Begin

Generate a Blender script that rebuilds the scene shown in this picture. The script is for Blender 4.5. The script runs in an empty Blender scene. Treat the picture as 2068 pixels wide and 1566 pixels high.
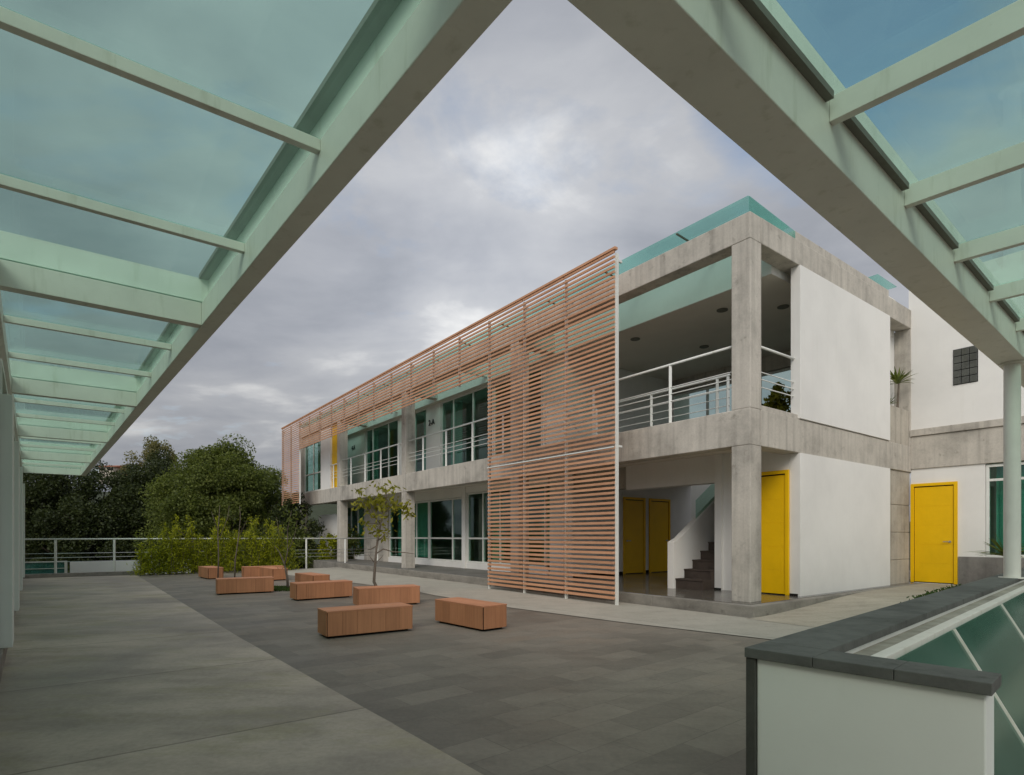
import bpy, math, random
import numpy as np
from mathutils import Vector
R = math.radians
scene = bpy.context.scene
C = scene.collection
random.seed(7); rng = np.random.default_rng(7)

# ------------------------------------------------------------------ camera, world, sun, exposure
EYE = 1.35
cam = bpy.data.objects.new("camera", bpy.data.cameras.new("camera")); C.objects.link(cam)
cam.location = (0, 0, EYE); cam.rotation_euler = (R(90), 0, 0)
cam.data.sensor_width = 36; cam.data.lens = 36*1155/2068
cam.data.shift_y = (1083-783)/2068; cam.data.clip_start = .05; cam.data.clip_end = 3000
scene.camera = cam
scene.view_settings.view_transform = 'Standard'; scene.view_settings.look = 'None'
scene.view_settings.gamma = 1; scene.view_settings.exposure = 0.0
scene.cycles.transparent_max_bounces = 24; scene.cycles.max_bounces = 10
scene.cycles.use_denoising = True
SUN_AZ = Vector((-.15, -1, 0)).normalized(); SUN_EL = R(38)
sd = Vector((SUN_AZ.x*math.cos(SUN_EL), SUN_AZ.y*math.cos(SUN_EL), math.sin(SUN_EL)))
sun = bpy.data.objects.new("sun", bpy.data.lights.new("sun", 'SUN')); C.objects.link(sun)
sun.data.energy = 1.3; sun.data.angle = R(24); sun.data.color = (1, .93, .82)
sun.rotation_euler = (-sd).to_track_quat('-Z', 'Y').to_euler(); sun.location = sd*30

def make_world():
    w = bpy.data.worlds.new("World"); scene.world = w; w.use_nodes = True
    nt = w.node_tree; N = nt.nodes; L = nt.links; N.clear()
    def nd(t, **k):
        n = N.new(t)
        for a, b in k.items(): setattr(n, a, b)
        return n
    def mth(op, a, b=None, c=None):
        n = nd('ShaderNodeMath', operation=op)
        for i, x in enumerate((a, b, c)):
            if x is None: continue
            if isinstance(x, (int, float)): n.inputs[i].default_value = x
            else: L.new(x, n.inputs[i])
        return n.outputs[0]
    out = nd('ShaderNodeOutputWorld'); bg = nd('ShaderNodeBackground'); bg.inputs[1].default_value = .1
    sky = nd('ShaderNodeTexSky', sky_type='NISHITA', sun_disc=False)
    sky.sun_elevation = SUN_EL; sky.sun_rotation = math.atan2(SUN_AZ.x, SUN_AZ.y); sky.air_density = 1.2; sky.dust_density = 1.5
    tc = nd('ShaderNodeTexCoord'); sep = nd('ShaderNodeSeparateXYZ'); L.new(tc.outputs['Generated'], sep.inputs[0])
    zc = mth('MAXIMUM', mth('ADD', sep.outputs[2], .18), .05)
    comb = nd('ShaderNodeCombineXYZ')
    L.new(mth('DIVIDE', sep.outputs[0], zc), comb.inputs[0]); L.new(mth('DIVIDE', sep.outputs[1], zc), comb.inputs[1])
    def noise(scale, det, rough, off, dist=.3):
        mp = nd('ShaderNodeMapping'); L.new(comb.outputs[0], mp.inputs[0]); mp.inputs['Location'].default_value = off
        mp.inputs['Scale'].default_value = (.75, 1, 1)
        n = nd('ShaderNodeTexNoise'); n.inputs['Scale'].default_value = scale; n.inputs['Detail'].default_value = det
        n.inputs['Roughness'].default_value = rough; n.inputs['Distortion'].default_value = dist
        L.new(mp.outputs[0], n.inputs[0]); return n.outputs[0]
    n1 = noise(1.15, 8, .5, (3.1, 1.7, 0)); n2 = noise(3.0, 8, .54, (9.2, 4.4, 2))
    mixn = mth('ADD', mth('MULTIPLY', n1, .68), mth('MULTIPLY', n2, .32))
    ramp = nd('ShaderNodeValToRGB'); L.new(mixn, ramp.inputs[0])
    e = ramp.color_ramp.elements
    e[0].position = .36; e[0].color = (.24, .26, .30, 1)
    e[1].position = .62; e[1].color = (.62, .625, .63, 1)
    m = e.new(.47); m.color = (.335, .352, .39, 1)
    m = e.new(.56); m.color = (.425, .438, .465, 1)
    # a brighter veil round the hidden sun, duller towards the horizon
    dot = nd('ShaderNodeVectorMath', operation='DOT_PRODUCT'); L.new(tc.outputs['Generated'], dot.inputs[0]); dot.inputs[1].default_value = sd
    glow = mth('POWER', mth('MAXIMUM', dot.outputs['Value'], 0), 3)
    gain = mth('ADD', mth('MULTIPLY', glow, 2.2), 1.0)
    # a thinner, brighter stretch of cloud low in the middle of the view
    d2 = nd('ShaderNodeVectorMath', operation='DOT_PRODUCT'); L.new(tc.outputs['Generated'], d2.inputs[0]); d2.inputs[1].default_value = Vector((-.03, 1, .47)).normalized()
    gain = mth('ADD', gain, mth('MULTIPLY', mth('POWER', mth('MAXIMUM', d2.outputs['Value'], 0), 26), .30))
    hz = mth('MULTIPLY_ADD', mth('MINIMUM', mth('MAXIMUM', sep.outputs[2], 0), .32), 1.15, .70)
    gain = mth('MULTIPLY', mth('MULTIPLY', gain, hz), 10.4)
    cl = nd('ShaderNodeVectorMath', operation='SCALE'); L.new(ramp.outputs[0], cl.inputs[0]); L.new(gain, cl.inputs['Scale'])
    # gaps of blue: more of them high up on the right
    gd = nd('ShaderNodeVectorMath', operation='DOT_PRODUCT'); L.new(tc.outputs['Generated'], gd.inputs[0])
    gd.inputs[1].default_value = Vector((.66, 1, .99)).normalized()
    near = nd('ShaderNodeMapRange'); L.new(gd.outputs['Value'], near.inputs[0])
    near.inputs[1].default_value = .970; near.inputs[2].default_value = .999; near.inputs[3].default_value = 0; near.inputs[4].default_value = .42
    g2 = noise(2.2, 7, .6, (1.2, 7.7, 5))
    gm = nd('ShaderNodeMapRange'); L.new(mth('ADD', g2, near.outputs[0]), gm.inputs[0])
    gm.inputs[1].default_value = .57; gm.inputs[2].default_value = .84; gm.inputs[3].default_value = 0; gm.inputs[4].default_value = .92
    mx = nd('ShaderNodeMix', data_type='RGBA'); L.new(gm.outputs[0], mx.inputs[0])
    L.new(cl.outputs[0], mx.inputs[6])
    sk = nd('ShaderNodeVectorMath', operation='SCALE'); L.new(sky.outputs[0], sk.inputs[0]); sk.inputs['Scale'].default_value = 1.6
    L.new(sk.outputs[0], mx.inputs[7])
    L.new(mx.outputs[2], bg.inputs[0]); L.new(bg.outputs[0], out.inputs[0])
make_world()

# ------------------------------------------------------------------ materials
class MT:
    def __init__(s, name, rough=.7, spec=.3):
        s.m = bpy.data.materials.new(name); s.m.use_nodes = True
        s.nt = s.m.node_tree; s.N = s.nt.nodes; s.L = s.nt.links
        s.b = s.N['Principled BSDF']; s.b.inputs['Roughness'].default_value = rough
        s.b.inputs['Specular IOR Level'].default_value = spec
        s.tc = s.N.new('ShaderNodeTexCoord')
    def n(s, t, **k):
        x = s.N.new(t)
        for a, b in k.items(): setattr(x, a, b)
        return x
    def map(s, scale=(1, 1, 1), rot=(0, 0, 0), loc=(0, 0, 0), src='Object'):
        g = s.n('ShaderNodeMapping'); g.inputs['Scale'].default_value = scale; g.inputs['Rotation'].default_value = rot
        g.inputs['Location'].default_value = loc
        s.L.new(s.tc.outputs[src], g.inputs[0]); return g.outputs[0]
    def noise(s, scale, det=6, rough=.6, vec=None):
        x = s.n('ShaderNodeTexNoise'); x.inputs['Scale'].default_value = scale; x.inputs['Detail'].default_value = det
        x.inputs['Roughness'].default_value = rough
        s.L.new(vec if vec is not None else s.tc.outputs['Object'], x.inputs[0]); return x.outputs[0]
    def ramp(s, fac, stops):
        r = s.n('ShaderNodeValToRGB'); s.L.new(fac, r.inputs[0]); e = r.color_ramp.elements
        while len(e) > 1: e.remove(e[-1])
        for i, (p, c) in enumerate(stops):
            if isinstance(c, (int, float)): c = (c, c, c)
            x = e[0] if i == 0 else e.new(p)
            x.position = p; x.color = (*c, 1)
        return r.outputs[0]
    def mix(s, a, b, f=1.0, mode='MULTIPLY'):
        x = s.n('ShaderNodeMix', data_type='RGBA', blend_type=mode)
        if isinstance(f, (int, float)): x.inputs[0].default_value = f
        else: s.L.new(f, x.inputs[0])
        for i, v in ((6, a), (7, b)):
            if isinstance(v, tuple): x.inputs[i].default_value = (*v, 1)
            else: s.L.new(v, x.inputs[i])
        return x.outputs[2]
    def col(s, c):
        if isinstance(c, tuple): s.b.inputs['Base Color'].default_value = (*c, 1)
        else: s.L.new(c, s.b.inputs['Base Color'])
    def bump(s, h, st=.3, d=.01):
        x = s.n('ShaderNodeBump'); x.inputs['Strength'].default_value = st; x.inputs['Distance'].default_value = d
        s.L.new(h, x.inputs['Height']); s.L.new(x.outputs[0], s.b.inputs['Normal'])
    def rough(s, f): s.L.new(f, s.b.inputs['Roughness'])

def m_concrete(name, tone=(.50, .462, .40), board=True, streak=(7, 7, .3), rz=0):
    m = MT(name, .85, .2)
    st = m.noise(1, 5, .6, m.map(streak, (0, 0, rz)))
    bl = m.noise(.9, 8, .65); fine = m.noise(28, 4, .7)
    c = m.ramp(bl, [(.32, tuple(x*.64 for x in tone)), (.5, tone), (.66, tuple(min(1, x*1.14) for x in tone))])
    c = m.mix(c, m.ramp(st, [(.3, .70), (.5, 1.0), (.7, 1.1)]), .75)
    sp = m.noise(4.5, 6, .7)
    c = m.mix(c, m.ramp(sp, [(.28, (.55, .55, .53)), (.4, 1.0)]), .8)
    c = m.mix(c, m.ramp(fine, [(.3, .85), (.6, 1.05)]), .6)
    m.col(c); m.bump(m.mix(st, fine, .5, 'ADD'), .35, .012); return m.m
def m_plaster(name, tone=(.80, .78, .735), dirt=True):
    m = MT(name, .8, .25)
    a = m.noise(.7, 6, .6); f = m.noise(40, 3, .6); st = m.noise(1, 5, .65, m.map((7, 7, .5)))
    c = m.ramp(a, [(.3, tuple(x*.90 for x in tone)), (.6, tone)])
    if dirt: c = m.mix(c, m.ramp(st, [(.25, (.86, .84, .80)), (.45, 1.0)]), .22)
    m.col(c); m.bump(f, .12, .004); return m.m
def m_paint(name, tone, rough=.4, var=.08, spec=.4, dirt=1.0):
    m = MT(name, rough, spec)
    a = m.noise(2.5, 7, .65); st = m.noise(1, 4, .6, m.map((9, 9, 1.2)))
    c = m.ramp(a, [(.3, tuple(x*(1-var) for x in tone)), (.62, tone)])
    c = m.mix(c, m.ramp(st, [(.28, (.70, .70, .62)), (.44, 1.0)]), .55*dirt)
    sp = m.noise(14, 8, .75); c = m.mix(c, m.ramp(sp, [(.26, (.62, .58, .48)), (.36, 1.0)]), .5*dirt)
    m.col(c); m.bump(m.noise(60, 2), .05, .002); return m.m
def m_wood(name, tone=(.43, .205, .115), axis='z', rz=0, grain=60):
    m = MT(name, .62, .3)
    sc = {'z': (grain, grain, 1.5), 'x': (1.5, grain, grain)}[axis]
    g = m.noise(1, 5, .6, m.map(sc, (0, 0, rz))); a = m.noise(1.6, 6, .6)
    isl = m.n('ShaderNodeNewGeometry').outputs['Random Per Island']
    c = m.ramp(isl, [(0, tuple(x*.88 for x in tone)), (.5, tone), (1, tuple(x*1.10 for x in tone))])
    c = m.mix(c, m.ramp(g, [(.3, .8), (.6, 1.04)]), .7)
    c = m.mix(c, m.ramp(a, [(.35, (.86, .84, .82)), (.6, 1.0)]), .8)
    m.col(c); m.bump(g, .15, .004); return m.m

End

Repeat, exactly and in full, each line from the start of the data to the line that contains "random.seed(7); rng = np.random.default_rng(7)". Pictures do not go in.

**COMPLETED TASK:**
Generate a Blender script that rebuilds the scene shown in this picture. The script is for Blender 4.5. The script runs in an empty Blender scene. Treat the picture as 2068 pixels wide and 1566 pixels high.
import bpy, math, random
import numpy as np
from mathutils import Vector
R = math.radians
scene = bpy.context.scene
C = scene.collection
random.seed(7); rng = np.random.default_rng(7)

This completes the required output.